Janika Oza’s debut novel, A History of Burning, also published by McClelland & Stewart and a finalist for a 2023 Governor-General’s Literary Award, is on the Shields list this year as well. Spanning India, Uganda, England and Canada, it follows four generations of a family who find themselves routinely uprooted by racial conflict and forces bigger than themselves.

The shortlist also includes Toronto-based Claudia Dey’s Daughter, published by Doubleday Canada, which examines a father’s manipulative relationship with his actress-playwright daughter. In a press release, Shields Prize organizers called Daughter a “literary stick of dynamite.”

Rounding it out are two books by U.S. authors: Brotherless Night by V. V. Ganeshananthan, from Random House, and Coleman Hill by Kim Coleman Foote, published by SJP Lit.

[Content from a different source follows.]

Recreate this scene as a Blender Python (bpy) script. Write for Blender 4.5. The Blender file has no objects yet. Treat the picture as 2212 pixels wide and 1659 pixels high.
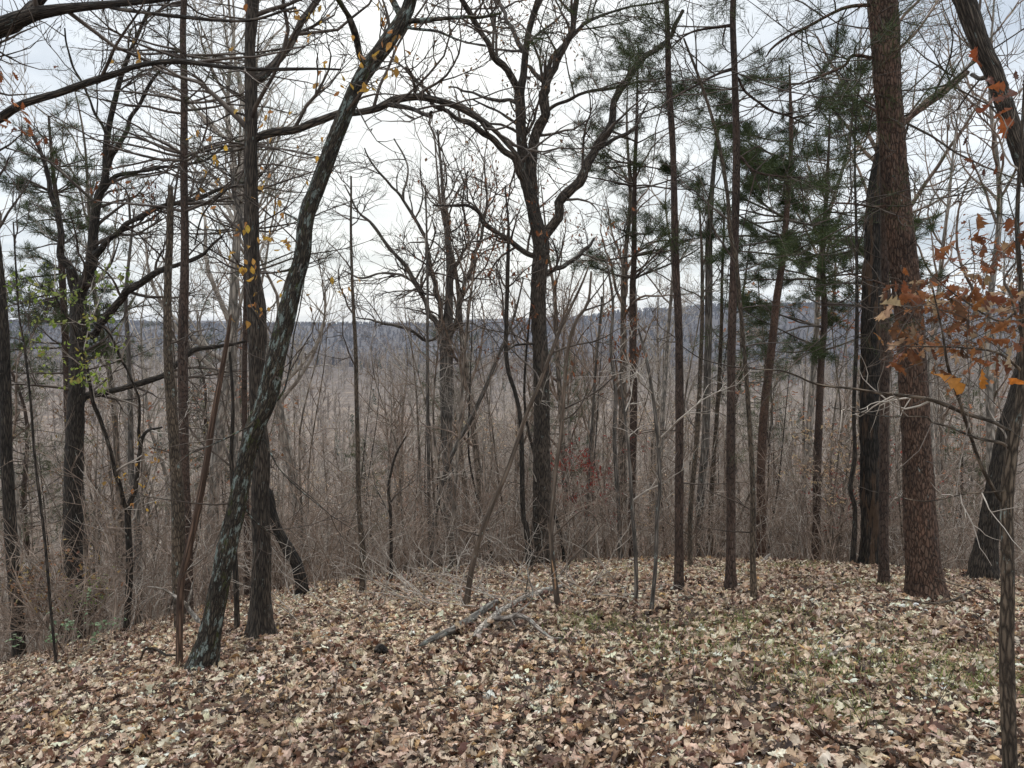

The Shields Prize will be handed out on May 13 at The Globe and Mail Centre in Toronto at ceremony hosted by Natasha Trethewey, the Pulitzer Prize-winning former U.S. poet laureate and a Carol Shields Prize Foundation director. Last year’s prize, awarded in Nashville, went to Fatimah Asghar for her novel When We Were Sisters.

First announced in 2020, the Shields Prize seeks to boost the prominence and financial success of female and non-binary writers, who face numerous structural barriers. Female writers earn only 55 per cent of what their male counterparts do, according to an estimate by the Writers’ Union of Canada. The prize is named for the U.S.-born writer Carol Shields, who moved to Canada at age 22 and earned numerous literary awards from both countries, including the Pulitzer Prize for Fiction and a Governor-General’s Literary Award.

This year’s jury is chaired by B.C. author Jen Sookfong Lee, who is joined by Laila Lalami, Claire Messud, Dolen Perkins-Valdez and Eden Robinson. Bank of Montreal Financial Group funds the awards, which includes US$12,500 for each runner-up.